What’s more, future sports leaders have acquired on the job experience by founding and leading sports teams and organising community sports activities in their neighbourhoods, which at the same time provided leisure for local children.
Altogether, it has built a strong basis for sports leaders who are passionate about their jobs. This is exactly what ensures the quality of S&D programmes.
Sport addressing social issues
Many S&D programmes use sports to address social issues, such as health education on HIV/AIDS, female empowerment and peace-building. MHS also started sports programmes to address social issues, but only once it had developed a basis of good sports leaders.
These social programmes resulted in more women attending sports activities and female sports leaders becoming role models for other girls. It also resulted in more acceptance of disabled children. Still, it is hard to give exact facts and figures. For example, was it really the result of the Kicking Aids Out! activities (one of MHS' activities) that the level of awareness around HIV/AIDS increased in Mutare, or was it due to all the other health care programmes? Could it also have been a result of a combined effort?

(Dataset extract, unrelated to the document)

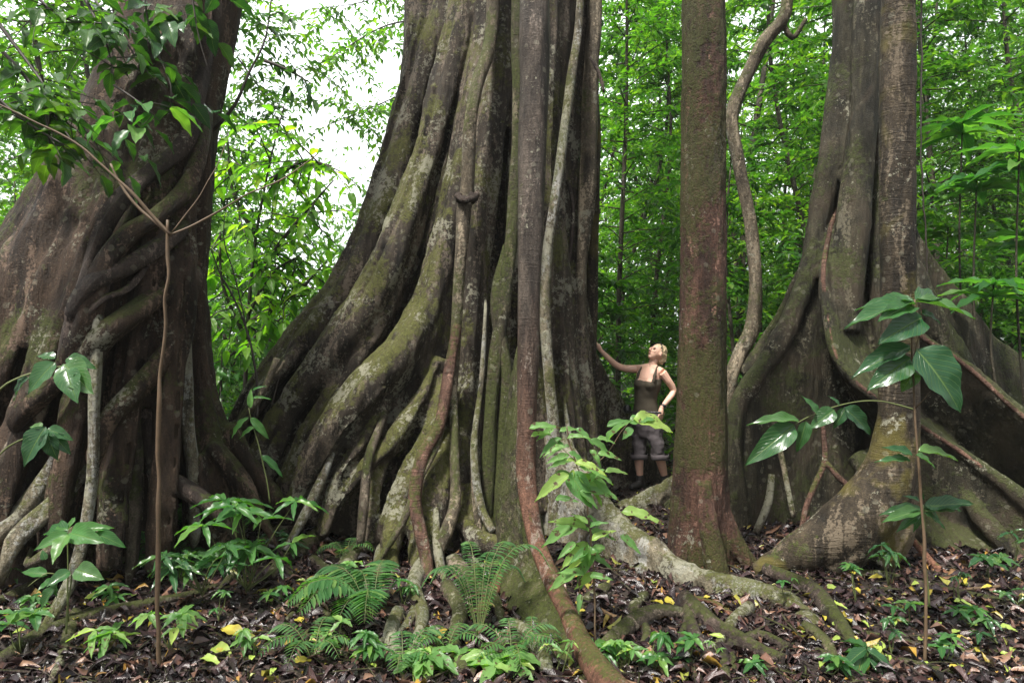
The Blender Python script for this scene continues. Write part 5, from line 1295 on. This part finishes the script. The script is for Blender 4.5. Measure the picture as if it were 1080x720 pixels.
    p.ring_loft([ring(Q(u, v), rx, ry, 24) for u, v, rx, ry in [(682, 460, .14, .11), (682, 452, .165, .128), (682, 444, .172, .132), (682, 437, .163, .124), (682, 433, .154, .116)]])
    p.tube([hr + Vector((0, 0, .03)), Q(675, 464, .03), kr, Q(674, 480, .0)], [.098, .086, .074, .078])
    p.tube([hl + Vector((0, 0, .03)), Q(692, 464, -.1), kl, Q(695.5, 480.5, -.11)], [.098, .088, .076, .080])
    p.fuse('trousers', M['pants'], t, .012, 2, [(.020, 7, 9), (.010, 18, 22)])
    for cu, r in ((Q(674, 481, .0), .092), (Q(695.7, 481.5, -.11), .094)):
        q = MB(); rg = []
        for z, rr in ((.03, r), (.028, r + .006), (-.025, r + .004), (-.03, r - .004), (-.026, r - .02), (.03, r - .02)):
            rg.append([cu + Vector((math.cos(a) * rr, math.sin(a) * rr, z + .006 * math.sin(3 * a))) for a in [2 * math.pi * k / 24 for k in range(24)]])
        q.ring_loft(rg, cap=False); q.build('cuff', M['pants'], t)
    for an, dr in ((ar_, Vector((-.75, -.65, 0))), (al, Vector((-.3, -.95, 0)))):
        q = MB(); dr = dr.normalized()
        q.tube([an + Vector((0, 0, .03)), an + Vector((0, 0, -.03)), an - dr * .02 + Vector((0, 0, -.075))], [.046, .046, .042])
        q.tube([an - dr * .05 + Vector((0, 0, -.085)), an + dr * .06 + Vector((0, 0, -.08)), an + dr * .17 + Vector((0, 0, -.095))], [.040, .042, .03])
        q.fuse('boot', M['boot'], t, .01, 2)
    wt_ = MB(); dd = (Q(705, 421, -.13) - lw).normalized()
    wt_.tube([lw + dd * .02, lw + dd * .032, lw + dd * .045], [.030, .031, .030], n=14, step=.01)
    wt_.ellipsoid(lw + dd * .032 + Vector((.01, -.028, 0)), .016, .008, .016)
    wt_.build('wristwatch', M['black'], t)
    bg = MB(); bg.ellipsoid(Q(661.5, 431, .05), .05, .045, .055); bg.tube([Q(661, 434, .0), Q(672, 434.5, -.12), Q(684, 434.5, -.16), Q(698, 435, -.2)], [.013] * 4, n=8)
    bg.fuse('waist_pouch', M['black'], t, .01, 2)
person()

# ------------------------------------------------------------------ damp air
hz = MB()
X0, X1, Y0_, Y1, Z0, Z1 = -153, 153, -64, 224, -2.5, 27
hz.v = [Vector(q) for q in ((X0, Y0_, Z0), (X1, Y0_, Z0), (X1, Y1, Z0), (X0, Y1, Z0), (X0, Y0_, Z1), (X1, Y0_, Z1), (X1, Y1, Z1), (X0, Y1, Z1))]
hz.f = [(0, 3, 2, 1), (4, 5, 6, 7), (0, 1, 5, 4), (1, 2, 6, 5), (2, 3, 7, 6), (3, 0, 4, 7)]
hm, ht = nt_new('haze')
pv = ht.nodes.new('ShaderNodeVolumePrincipled')
pv.inputs['Color'].default_value = (.92, .96, .94, 1)
pv.inputs['Density'].default_value = .0009
pv.inputs['Anisotropy'].default_value = .2
ho = ht.nodes.new('ShaderNodeOutputMaterial'); ht.links.new(pv.outputs[0], ho.inputs['Volume'])
tag(hz.build('haze', hm, None, False), 'pale damp forest air that softens the far foliage', 'haze', kind='stuff')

These types of questions, left unanswered, leave many with a scepticism that sports programmes cannot be that important for development.
The end result is leadership skills
More important than sports for social goals are the skills that sport leaders learn along the way. MHS’ sport leaders have grown as sports players, learnt life skills and developed a healthy life style, but they have also developed themselves as leaders.
They are not only as coaches on the pitch, but also in their personal lives. Most of the sports leaders have a job, set up a business or have taken up a formal study, which is an incredible result in a country with a formal unemployment rate of over 95%.
I believe it is the leadership skills learnt through sports that have helped them develop the self-confidence needed to find opportunities and to act on them.